DIRECTIVE
Identify the lines containing the word "that". Copy each one.

== SUPPLIED MATERIAL

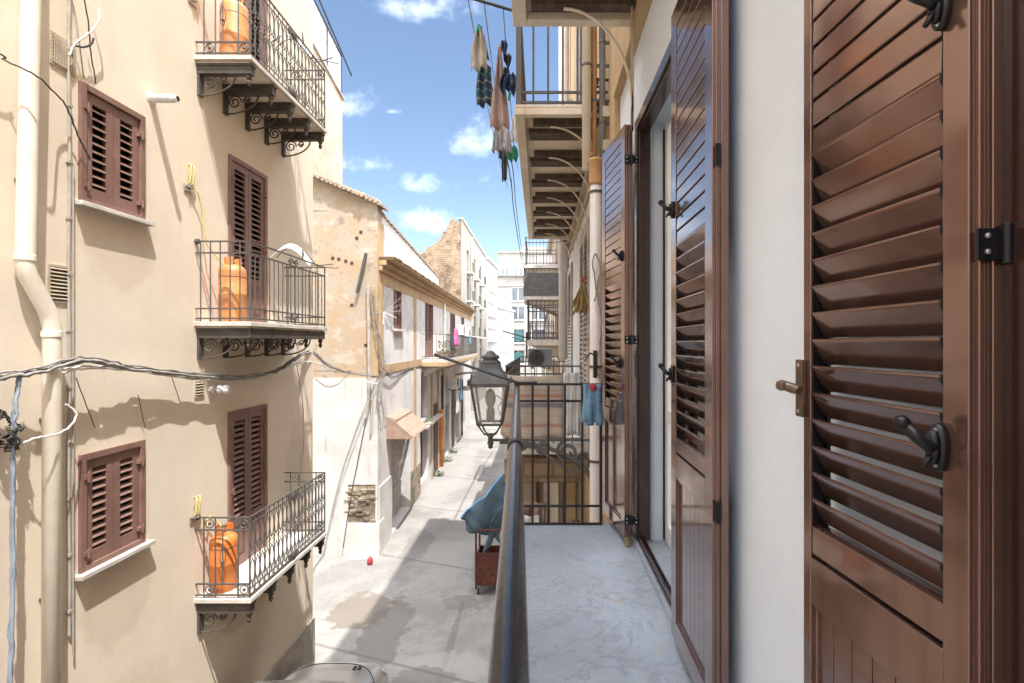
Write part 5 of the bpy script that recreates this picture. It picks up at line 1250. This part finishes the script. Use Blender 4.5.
# lower balcony at our own level
def low_balcony():
    y0, y1, xf, z = 6.45, 10.9, -.46, FZ
    bal = MB().box(xf, NX-.001, y0, y1, z-.14, z).build("balcony", M['slab'], nb, bevel=.01); bal['label'] = "neighbouring balcony at the same height, hung with a striped cloth"
    r = MB()
    for zz in (z+1.0, z+.9, z+.06):
        r.box(xf+.01, xf+.035, y0+.02, y1-.02, zz-.01, zz+.01)
        for yy in (y0+.03, y1-.03): r.box(xf+.035, NX-.05, yy-.011, yy+.011, zz-.01, zz+.01)
    yy = y0+.03
    while yy < y1: r.tube([(xf+.022,yy,z),(xf+.022,yy,z+1.0)], .008, 5); yy += .13
    for k in range(9):
        for yy in (y0+.03, y1-.03): x = xf+.022+(NX-.08-xf)*k/8; r.tube([(x,yy,z),(x,yy,z+1.0)], .008, 5)
    r.build("railing", M['iron_grey'], bal)
    for y in (y0+.9, y0+2.4, y0+3.8):
        b = MB(); b.prism([(xf+.12,y-.1,z-.142),(NX-.002,y-.1,z-.142),(NX-.002,y-.1,z-.42),(NX-.25,y-.1,z-.36),(xf+.3,y-.1,z-.20)], (0,.2,0)); b.build("bracket", M['sand'], bal)
low_balcony()
# striped cloth over that railing: hangs on the near end and along the front
def stripe_cloth():
    y0, xf = 6.45, -.46; z1 = FZ+.90; m = MB()
    path = [Vector((.30, y0-.005, 0)), Vector((xf-.015, y0-.005, 0)), Vector((xf-.02, y0+1.6, 0))]
    L1, L2 = (path[1]-path[0]).length, (path[2]-path[1]).length
    def f(u, v):
        s = u*(L1+L2); p = path[0]+(path[1]-path[0])*(s/L1) if s < L1 else path[1]+(path[2]-path[1])*((s-L1)/L2)
        n = Vector((0,-1,0)) if s < L1 else Vector((-1,0,0))
        d = .018+.016*math.sin(s*13+2*v) + .010*math.sin(s*29)
        return p + n*d + Vector((0,0,z1 - .82*v + .015*math.sin(s*9)*v - (.03 if s < L1 else 0)*math.sin(math.pi*min(1,s/L1))))
    o = m.grid(f, 70, 12).build("striped_cloth", M['awning'], None, smooth=True, solid=.004); tag(o, "beige striped cloth tied over the railing of the neighbouring balcony", "cloth")
stripe_cloth()
hang("laundry", "white sheet hanging at the wall end of the neighbouring balcony", (.41, 6.40, FZ+.92), .22, .8, 'cloth_white', fold=.02, seed=41)
ac_unit((.0, 10.8, FZ+.78), (1,0,0), (0,-1,0), .52, .40, .30, "grey air conditioner at the far end of the neighbouring balcony", 'ac')

# downpipes at the joint between the two houses
def down_pipe(x, y, r, z0, z1, mtl, label, straps=(), name="drain_pipe", top=None):
    t = thing(name, (x, y, z0), label, "drainpipe"); MB().tube([(x,y,z0),(x,y,z1)], r, 18).build("pipe", M[mtl], t, smooth=True)
    if top: MB().lathe((x,y,top[0]), [(r*1.08,0),(r*1.12,.02),(r*1.12,top[1]-.03),(r*1.25,top[1]-.02),(r*1.25,top[1])], 18).build("upper_length", M['pipe_terra'], t, smooth=True)
    for z in straps: m = MB(); m.lathe((x,y,z), [(r*1.03,-.012),(r*1.07,-.01),(r*1.07,.01),(r*1.03,.012)], 18); m.box(x, WX+.05, y-.012, y+.012, z-.01, z+.01); m.build("strap", M['iron_grey'], t)
    return t
down_pipe(.475, 4.25, .052, 0.3, EYE+1.34, 'pipe_white', "thick whitish drainpipe with an ochre top length beside our railing", (EYE+1.28, EYE-.2, EYE-1.0, EYE-2.6), top=(EYE+1.34, .22))
down_pipe(.404, 4.33, .040, EYE+1.5, 17.0, 'cream', "wide cream drainpipe rising past the upper balcony", (EYE+2.4,))
down_pipe(.54, 4.33, .028, EYE+1.2, 17.0, 'pipe_grey', "slim blue-grey pipe rising beside the wide cream drainpipe", (EYE+1.9, EYE+2.6))
down_pipe(.473, 4.33, .020, EYE+1.55, 16.0, 'pipe_terra', "thin ochre pipe rising in front of the blue-grey pipe", (EYE+2.1,))
down_pipe(.47, 9.9, .10, EYE-.3, 15.0, 'pipe_white', "tall pale pipe further down the street past the upper balcony", (EYE+2.0, EYE+4.0))
cable("loose_cable", "white cord looped on the thick drainpipe beside the open shutter", [(.455,4.18,EYE+.35), (.50,4.17,EYE+.60), (.47,4.17,EYE+.74), (.44,4.17,EYE+.68), (.47,4.17,EYE+.45), (.51,4.17,EYE+.2), (.50,4.17,EYE-.05), (.46,4.16,EYE-.18), (.50,4.17,EYE-.3)], .006, 'cable', amp=.004, seed=51)
# small things at the railing end
m = MB(); m.box(.43, .46, 4.0, 4.06, EYE-.28, EYE-.06); m.tube([(.445,4.03,EYE-.10), (.40,3.98,EYE-.08), (.36,3.94,EYE-.12)], .007, 6); tag(m.build("shutter_stay", M['iron']), "black iron stay beside the thick drainpipe", "shutter stay")
def gloves():
    c = P(592, 388, 3.53); rnd = random.Random(4)
    m = MB()
    for k in range(4):
        dx = -.045+.03*k; ph = k*1.1
        m.grid(lambda u, v, dx=dx, ph=ph: c + Vector((dx + (u-.5)*.036*(1+.35*v) + .006*math.sin(5*v+ph), -.015-.012*math.sin(math.pi*u)+.008*math.sin(6*v+ph)-.008*(k%2), .03-.27*v-.02*(k%2)*v)), 6, 10)
    o = m.build("cleaning_rag", M['cloth_blue'], None, smooth=True, solid=.006); tag(o, "pale blue cleaning rag pegged on the end of the balcony railing", "rag")
    p = MB(); q = P(593, 387, 3.50)
    for k in range(6): a = k*math.pi/3; p.lathe(q + Vector((.018*math.cos(a), -.012, .018*math.sin(a))), [(.002,-.008),(.012,-.004),(.013,.004),(.002,.008)], 8, axis=(0,1,0))
    p.lathe(q + Vector((0,-.016,0)), [(.002,-.008),(.014,-.004),(.014,.004),(.002,.008)], 8, axis=(0,1,0))
    tag(p.build("clothes_peg", M['red'], None, smooth=True), "red flower-shaped peg on the pale blue rag", "clothes peg")
gloves()
def dried_bunch():
    c = P(582, 283, 5.6); rnd = random.Random(8); m = MB()
    for k in range(60):
        a = rnd.uniform(0, 6.28); r = rnd.uniform(.02,.13); h = rnd.uniform(.22,.36)
        m.tube([c, c + Vector((r*.5*math.cos(a), r*.5*math.sin(a), -h*.5)), c + Vector((r*math.cos(a), r*math.sin(a), -h))], [.003,.008,.014], 4)
    tag(m.build("dried_bunch", M['straw']), "bunch of dried herbs hanging in front of the pale louvred door", "dried herbs")
    r = MB(); r.tube([c, c + Vector((.01,0,.06)), c + Vector((.08,0,.10))], .006, 5); r.lathe(c + Vector((0,-.01,.0)), [(.005,0),(.025,.02),(.025,.04),(.005,.06)], 8)
    tag(r.build("red_ribbon", M['red']), "red ribbon tying the bunch of dried herbs", "ribbon")
dried_bunch()
for i, (px, py) in enumerate(((592, 79), (589, 104))):
    c = P(px, py, 4.36); t = thing("wall_hook", c, ("black iron scroll hook by the pipes, above the upper balcony's floor", "black iron scroll hook level with the upper balcony's floor")[i], "hook")
    m = MB(); m.lathe(c, [(.01,-.05),(.035,-.03),(.045,.01),(.03,.04),(.012,.06)], 10); m.tube(scroll(c + Vector((.06,0,-.03)), .045, 1.2, (1,0,0), (0,0,1), start=math.pi), .011, 6); m.build("scroll", M['iron'], t)
    MB().tube([c, c + Vector((.16,.02,0))], .012, 6).build("stem", M['iron'], t)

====

EXERCISE RESULT
Write part 5 of the bpy script that recreates this picture. It picks up at line 1250. This part finishes the script. Use Blender 4.5.
# striped cloth over that railing: hangs on the near end and along the front